JPMorgan’s credit quality improved during the quarter. As of Sep 30, 2014, nonperforming assets were $8.4 billion, down 19% from $10.4 billion a year ago. Consumer net charge-offs decreased 15% year over year to $1.1 billion. As a result, the consumer net charge-off rate improved to 1.19% from 1.47% a year ago.

Capital Position

JPMorgan’s capital ratios also showed an improvement during the quarter. Tier 1 capital ratio was 11.5% as of Sep 30, 2014, compared with 11.1% as of Jun 30, 2014. Tier 1 common equity capital ratio was 10.2% as of Sep 30, 2014, compared with 9.8% as of Jun 30, 2014.

Book value per share was $56.50 as of Sep 30, 2014 compared with $55.53 as of Jun 30, 2014 and $52.01 as of Sep 30, 2013. Tangible book value per common share came in at $44.13 as of Sep 30, 2014 compared with $43.17 as of Jun 30, 2014 and $39.51 as of Sep 30, 2013.

In Our View

The banking behemoth is on track to reduce costs through realignment of its business and job cuts.
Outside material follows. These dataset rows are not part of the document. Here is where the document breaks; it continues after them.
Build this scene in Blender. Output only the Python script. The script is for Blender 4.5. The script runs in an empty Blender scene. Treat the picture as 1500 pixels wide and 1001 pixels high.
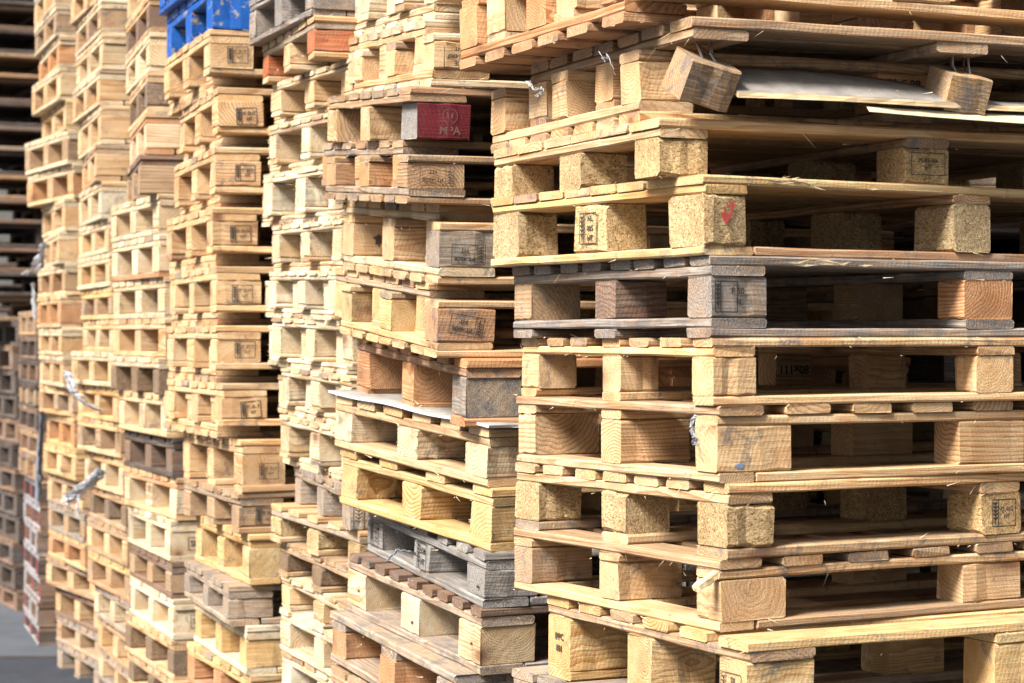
import bpy, math, random
from mathutils import Matrix, Vector
random.seed(7)
S = bpy.context.scene
COL = S.collection

# ------------------------------------------------------------------ camera, sky, sun, exposure
F = 3150.0; CX, CY = 750.0, 495.0; CAMZ = 1.58          # focal length in photo pixels, principal column, horizon row
cam = bpy.data.cameras.new('camera'); camo = bpy.data.objects.new('camera', cam); COL.objects.link(camo)
cam.sensor_width = 36; cam.lens = F / 1500 * 36
camo.location = (0, 0, CAMZ); camo.rotation_euler = (math.radians(90), 0, 0)
cam.shift_y = (CY - 500.5) / 1500
cam.clip_start = 0.05; cam.clip_end = 2000
cam.dof.use_dof = True; cam.dof.focus_distance = 4.5; cam.dof.aperture_fstop = 6.3
S.camera = camo
w = bpy.data.worlds.new("World"); S.world = w; w.use_nodes = True
nt = w.node_tree; nt.nodes.clear()
sky = nt.nodes.new('ShaderNodeTexSky'); sky.sky_type = 'NISHITA'; sky.sun_disc = False
SUN_AZ, SUN_EL = math.radians(-136), math.radians(45)     # azimuth clockwise from +Y: sun stands to the left, a little behind the camera
sky.sun_elevation = SUN_EL; sky.sun_rotation = SUN_AZ; sky.dust_density = 4.0; sky.air_density = 1.0
hs = nt.nodes.new('ShaderNodeHueSaturation'); hs.inputs['Saturation'].default_value = 0.22
bg = nt.nodes.new('ShaderNodeBackground'); bg.inputs['Strength'].default_value = 0.05
wo = nt.nodes.new('ShaderNodeOutputWorld')
nt.links.new(sky.outputs[0], hs.inputs['Color']); nt.links.new(hs.outputs[0], bg.inputs['Color']); nt.links.new(bg.outputs[0], wo.inputs['Surface'])
sun = bpy.data.lights.new('sun', 'SUN'); suno = bpy.data.objects.new('sun', sun); COL.objects.link(suno)
sun.energy = 4.2; sun.angle = math.radians(20); sun.color = (1.0, 0.955, 0.885)
sd = Vector((math.sin(SUN_AZ) * math.cos(SUN_EL), math.cos(SUN_AZ) * math.cos(SUN_EL), math.sin(SUN_EL)))
suno.rotation_euler = sd.to_track_quat('Z', 'Y').to_euler(); suno.location = (-3, -3, 8)
S.view_settings.view_transform = 'Standard'; S.view_settings.look = 'None'
S.view_settings.exposure = 1.72; S.view_settings.gamma = 1.0; S.view_settings.use_curve_mapping = False
S.render.engine = 'CYCLES'
S.cycles.max_bounces = 8; S.cycles.diffuse_bounces = 3

# ------------------------------------------------------------------ materials
class NG:
    def __init__(s, name):
        s.m = bpy.data.materials.new(name); s.m.use_nodes = True
        s.t = s.m.node_tree; s.b = s.t.nodes['Principled BSDF']
    def n(s, typ, **kw):
        o = s.t.nodes.new('ShaderNode' + typ)
        for k, v in kw.items(): setattr(o, k, v)
        return o
    def put(s, sock, v):
        if isinstance(v, bpy.types.NodeSocket): s.t.links.new(v, sock)
        else: sock.default_value = v
    def math(s, op, a, b=None, clamp=False):
        o = s.n('Math', operation=op, use_clamp=clamp); s.put(o.inputs[0], a)
        if b is not None: s.put(o.inputs[1], b)
        return o.outputs[0]
    def vmath(s, op, a, b=None):
        o = s.n('VectorMath', operation=op); s.put(o.inputs[0], a)
        if b is not None: s.put(o.inputs[1], b)
        return o.outputs[0]
    def noise(s, vec, scale, detail=3, rough=.55, dist=0):
        o = s.n('TexNoise'); s.put(o.inputs['Vector'], vec); o.inputs['Scale'].default_value = scale
        o.inputs['Detail'].default_value = detail; o.inputs['Roughness'].default_value = rough; o.inputs['Distortion'].default_value = dist
        return o.outputs['Fac']
    def ramp(s, fac, stops):
        o = s.n('ValToRGB'); s.put(o.inputs[0], fac); e = o.color_ramp.elements
        while len(e) > 1: e.remove(e[-1])
        e[0].position, e[0].color = stops[0][0], stops[0][1]
        for p, c in stops[1:]:
            x = e.new(p); x.color = c
        return o.outputs[0]
    def mix(s, fac, a, b, mode='MIX'):
        o = s.n('Mix', data_type='RGBA', blend_type=mode); s.put(o.inputs[0], fac); s.put(o.inputs[6], a); s.put(o.inputs[7], b)
        return o.outputs[2]
    def bump(s, h, strength, dist, normal=None):
        o = s.n('Bump'); o.inputs['Strength'].default_value = strength; o.inputs['Distance'].default_value = dist
        s.put(o.inputs['Height'], h)
        if normal is not None: s.put(o.inputs['Normal'], normal)
        return o.outputs[0]
def g(v): return (v, v, v, 1)

def wood_material(name, paint=None):
    N = NG(name)
    tc = N.n('TexCoord').outputs['Object']; oi = N.n('ObjectInfo')
    rnd = oi.outputs['Random']
    off = N.n('CombineXYZ')
    N.put(off.inputs[0], N.math('MULTIPLY', rnd, 37.7))
    r2 = N.math('FRACT', N.math('MULTIPLY', rnd, 17.31)); r3 = N.math('FRACT', N.math('MULTIPLY', rnd, 53.17)); r4 = N.math('FRACT', N.math('MULTIPLY', rnd, 91.7))
    N.put(off.inputs[1], N.math('MULTIPLY', r2, 11.0)); N.put(off.inputs[2], N.math('MULTIPLY', r3, 11.0))
    p = N.vmath('ADD', tc, off.outputs[0])                        # position plus a different offset for every piece
    sep = N.n('SeparateXYZ'); N.put(sep.inputs[0], tc)
    # long-grain coordinate: stretched along X
    ps = N.vmath('MULTIPLY', p, (0.12, 1.0, 1.0))
    warp = N.noise(ps, 9, 2); warp2 = N.noise(ps, 38, 2)
    # pith axis, off to one side of the piece
    y0 = N.math('MULTIPLY', N.math('SUBTRACT', r2, 0.5), 0.16); z0 = N.math('MULTIPLY', N.math('SUBTRACT', r3, 0.5), 0.16)
    dy = N.math('SUBTRACT', sep.outputs[1], y0); dz = N.math('SUBTRACT', sep.outputs[2], z0)
    rad = N.math('SQRT', N.math('ADD', N.math('MULTIPLY', dy, dy), N.math('MULTIPLY', dz, dz)))
    rad = N.math('ADD', rad, N.math('MULTIPLY', warp, 0.06)); rad = N.math('ADD', rad, N.math('MULTIPLY', warp2, 0.005))
    freq = N.math('ADD', 85.0, N.math('MULTIPLY', r4, 110.0))
    saw = N.math('FRACT', N.math('MULTIPLY', rad, freq))
    ring = N.ramp(saw, [(0, g(.05)), (.45, g(.3)), (.8, g(.95)), (.9, g(1)), (1, g(.05))])
    fib = N.noise(N.vmath('MULTIPLY', p, (6, 260, 260)), 1, 3, .7)
    fine = N.noise(N.vmath('MULTIPLY', p, (1, 1, 1)), 420, 2, .7)
    blot = N.noise(N.vmath('MULTIPLY', p, (.45, 1, 1)), 16, 4, .6)
    dirt = N.noise(p, 24, 5, .68, .6); dirt2 = N.noise(N.vmath('ADD', p, (5, 5, 5)), 9, 5, .62, .4)
    base = oi.outputs['Color']; wea = oi.outputs['Alpha']
    col = N.mix(N.math('MULTIPLY', ring, N.math('ADD', .36, N.math('MULTIPLY', N.math('FRACT', N.math('MULTIPLY', rnd, 29.3)), .64))), base, N.mix(1.0, base, (.60, .40, .24, 1), 'MULTIPLY'))
    col = N.mix(N.ramp(blot, [(.35, g(0)), (.68, g(.9))]), col, N.mix(1.0, col, (.80, .67, .52, 1), 'MULTIPLY'))
    col = N.mix(N.ramp(fib, [(.3, g(.5)), (.62, g(0))]), col, N.mix(1.0, col, (.66, .56, .45, 1), 'MULTIPLY'))
    col = N.mix(N.ramp(fib, [(.55, g(0)), (.8, g(.35))]), col, N.mix(.5, col, (.95, .88, .72, 1)))
    # knots
    v = N.n('TexVoronoi', feature='F1'); N.put(v.inputs['Vector'], N.vmath('ADD', N.vmath('MULTIPLY', p, (3.6, 7.5, 7.5)), (0, 0, 0))); v.inputs['Scale'].default_value = 1.0
    kd = N.math('ADD', v.outputs['Distance'], N.math('MULTIPLY', N.math('SUBTRACT', blot, .5), .12))
    kc = N.n('SeparateColor'); N.put(kc.inputs[0], v.outputs['Color'])
    kon = N.math('GREATER_THAN', kc.outputs[0], .38)
    kf = N.math('MULTIPLY', kon, N.ramp(kd, [(.0, g(1)), (.09, g(.8)), (.115, g(.55)), (.2, g(.25)), (.36, g(0))]))
    col = N.mix(kf, col, (.13, .055, .022, 1))
    # blue-black stain and dirt: more with weathering
    thr = N.math('SUBTRACT', N.math('SUBTRACT', .655, N.math('MULTIPLY', N.math('FRACT', N.math('MULTIPLY', rnd, 7.93)), .13)), N.math('MULTIPLY', wea, .22))
    st = N.math('MULTIPLY', N.math('SUBTRACT', dirt, thr), 7.0, clamp=True)
    col = N.mix(N.math('MULTIPLY', st, .72), col, (.075, .075, .078, 1))
    st2 = N.math('MULTIPLY', N.math('SUBTRACT', dirt2, N.math('SUBTRACT', .55, N.math('MULTIPLY', wea, .15))), 4.0, clamp=True)
    col = N.mix(N.math('MULTIPLY', st2, .45), col, N.mix(1.0, col, (.5, .44, .40, 1), 'MULTIPLY'))
    # silvering
    gm = N.math('MULTIPLY', wea, N.math('ADD', .45, N.math('MULTIPLY', N.math('SUBTRACT', 1.25, ring), .6)), clamp=True)
    gcol = N.ramp(fib, [(.3, (.06, .052, .047, 1)), (.5, (.19, .175, .16, 1)), (.72, (.38, .365, .35, 1))])
    col = N.mix(N.math('MULTIPLY', gm, N.ramp(dirt2, [(.35, g(.3)), (.58, g(1))])), col, gcol)
    if paint:
        th_ = .66 if 'red' in name else .57
        pm = N.ramp(N.noise(p, 30, 5, .7, .5), [(th_, g(1)), (th_ + .05, g(0))])
        pc = N.mix(N.ramp(blot, [(.3, g(0)), (.7, g(1))]), paint, N.mix(1.0, paint, (.55, .6, .7, 1), 'MULTIPLY'))
        col = N.mix(pm, col, pc)
    N.put(N.b.inputs['Base Color'], col)
    N.put(N.b.inputs['Roughness'], .45 if paint else N.math('ADD', .62, N.math('MULTIPLY', blot, .25)))
    N.b.inputs['Specular IOR Level'].default_value = .3
    # relief: fibre, rings and slanted saw marks
    wv = N.n('TexWave', wave_type='BANDS', bands_direction='DIAGONAL'); N.put(wv.inputs['Vector'], N.vmath('MULTIPLY', p, (1.0, .35, .35)))
    wv.inputs['Scale'].default_value = 60; wv.inputs['Distortion'].default_value = 3; wv.inputs['Detail'].default_value = 2
    h = N.math('ADD', N.math('MULTIPLY', fib, .8), N.math('MULTIPLY', wv.outputs['Fac'], .14))
    h = N.math('ADD', h, N.math('MULTIPLY', fine, .7)); h = N.math('ADD', h, N.math('MULTIPLY', ring, -.12)); h = N.math('ADD', h, N.math('MULTIPLY', blot, 1.2))
    N.put(N.b.inputs['Normal'], N.bump(h, .75, .0022))
    return N.m

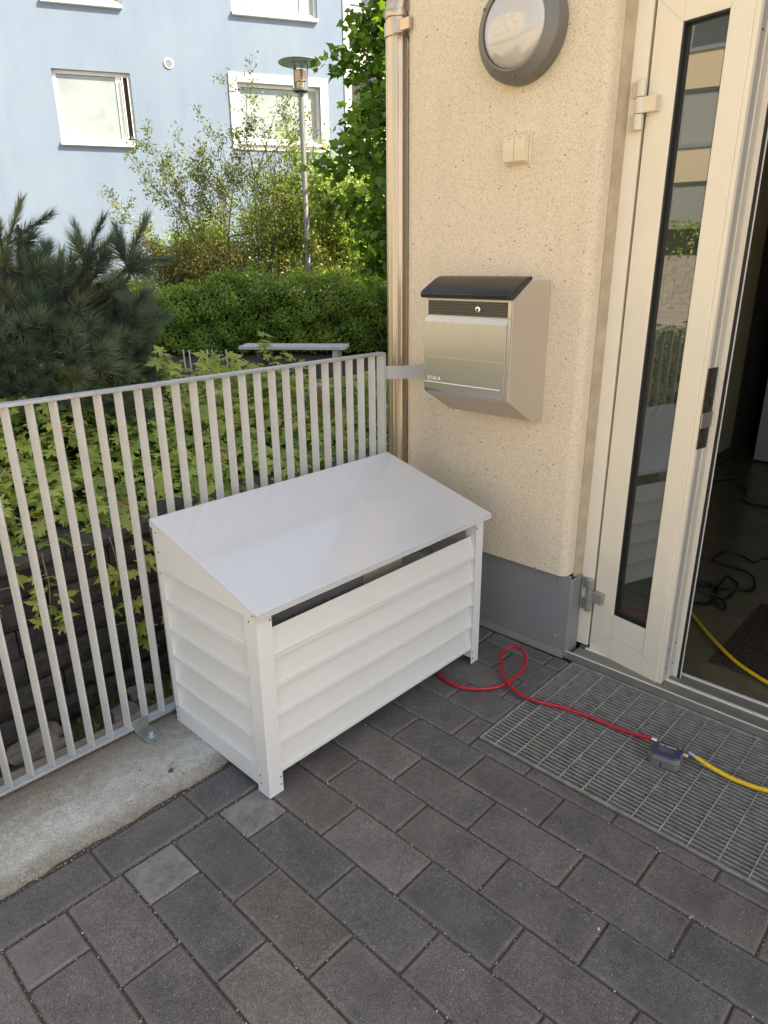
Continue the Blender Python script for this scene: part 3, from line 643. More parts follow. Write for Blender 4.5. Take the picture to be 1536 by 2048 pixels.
for bxx in (-0.115, -1.4):
    b = MB().box(bxx-0.022, bxx+0.036, 0.470, 0.55, 0.0225, 0.0285).box(bxx-0.022, bxx+0.030, 0.5505, 0.5535, 0.0225, 0.068)
    fo = b.build('foot_bracket', MT['bracket'], fn, bevel=0.003)
    MB().lathe([(0, 0.015), (0.0085, 0.015), (0.0095, 0.013), (0.0095, 0.004), (0.015, 0.003), (0.015, 0.0)], (bxx+0.005, 0.492, 0.029), (0, 0, 1), 6).build('bolt', MT['galv'], fo)

# ------------------------------------------------------------------ heat pump cover
BW, BD = 1.045, 0.515
hc = thing('heat_pump_cover', 'white louvred metal cover box with sloping lid by the fence', 'cover box', (BW/2, BD/2, 0))
ztop = lambda y: 0.628+(0.765-0.628)*y/0.505
lidv = MB(); y0, y1 = -0.022, 0.505; za, zb = ztop(y0), ztop(y1)
lidv.prism([(-0.012, y0, za+0.003), (-0.012, y1, zb+0.003), (-0.012, y1, zb+0.006), (-0.012, y0, za+0.006)], (BW+0.027, 0, 0))
lid = lidv.build('lid', MT['lid'], hc, bevel=0.0012)
MB().box(-0.012, BW+0.015, y0-0.0015, y0+0.0015, za-0.012, za+0.0028).build('front_lip', MT['lid'], lid, bevel=0.0006)
MB().box(-0.012, BW+0.015, y1-0.001, y1+0.002, zb-0.022, zb+0.0025).build('back_lip', MT['lid'], lid)
def post(x0, x1, y0, y1, z0, zfa, zfb, xs, ys):
    m = MB()
    # L-section: face on the front plane and face on the side plane
    m.prism([(x0, ys, z0), (x1, ys, z0), (x1, ys, zfa), (x0, ys, zfa)], (0, 0.002 if ys < 0.2 else -0.002, 0))
    yin0, yin1 = (y0+0.0021, y1) if ys < 0.2 else (y0, y1-0.0021)
    m.prism([(xs, yin0, z0), (xs, yin1, z0), (xs, yin1, zfb), (xs, yin0, zfa)], (0.002 if xs < 0.5 else -0.002, 0, 0))
    return m
post(0, 0.052, 0, 0.055, 0, ztop(0)-0.001, ztop(0.055)-0.001, 0, 0).build('corner_post', MT['box'], hc)
post(BW-0.045, BW, 0, 0.055, 0, ztop(0)-0.001, ztop(0.055)-0.001, BW, 0).build('corner_post', MT['box'], hc)
post(0, 0.03, BD-0.028, BD-0.002, 0.024, ztop(BD-.02)-0.003, ztop(BD-.02)-0.003, 0, BD-0.002).build('corner_post', MT['box'], hc)
post(BW-0.03, BW, BD-0.028, BD-0.002, 0.024, ztop(BD-.02)-0.003, ztop(BD-.02)-0.003, BW, BD-0.002).build('corner_post', MT['box'], hc)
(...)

It is also working hard regain top-line strength.
However, nagging legal issues though lower than before, and prevalence of a tough industry backdrop would continue to curb its bottom-line improvement, though lesser than before.

Pressure on interest margin with no chance of interest rate hike in the near term and the impact of a stringent regulatory environment might also mar its results going forward. However, improving retail and business banking, and rising credit trends are expected to be in favor.

Wells Fargo & Company (WFC) and Citigroup Inc. (C) have kicked off the Q3 earnings season with JPMorgan today. The results of all three display an impressive start to bank earnings.

Another Wall Street biggie Bank of America Corp. (BAC) is scheduled to release its third-quarter results on Oct 15.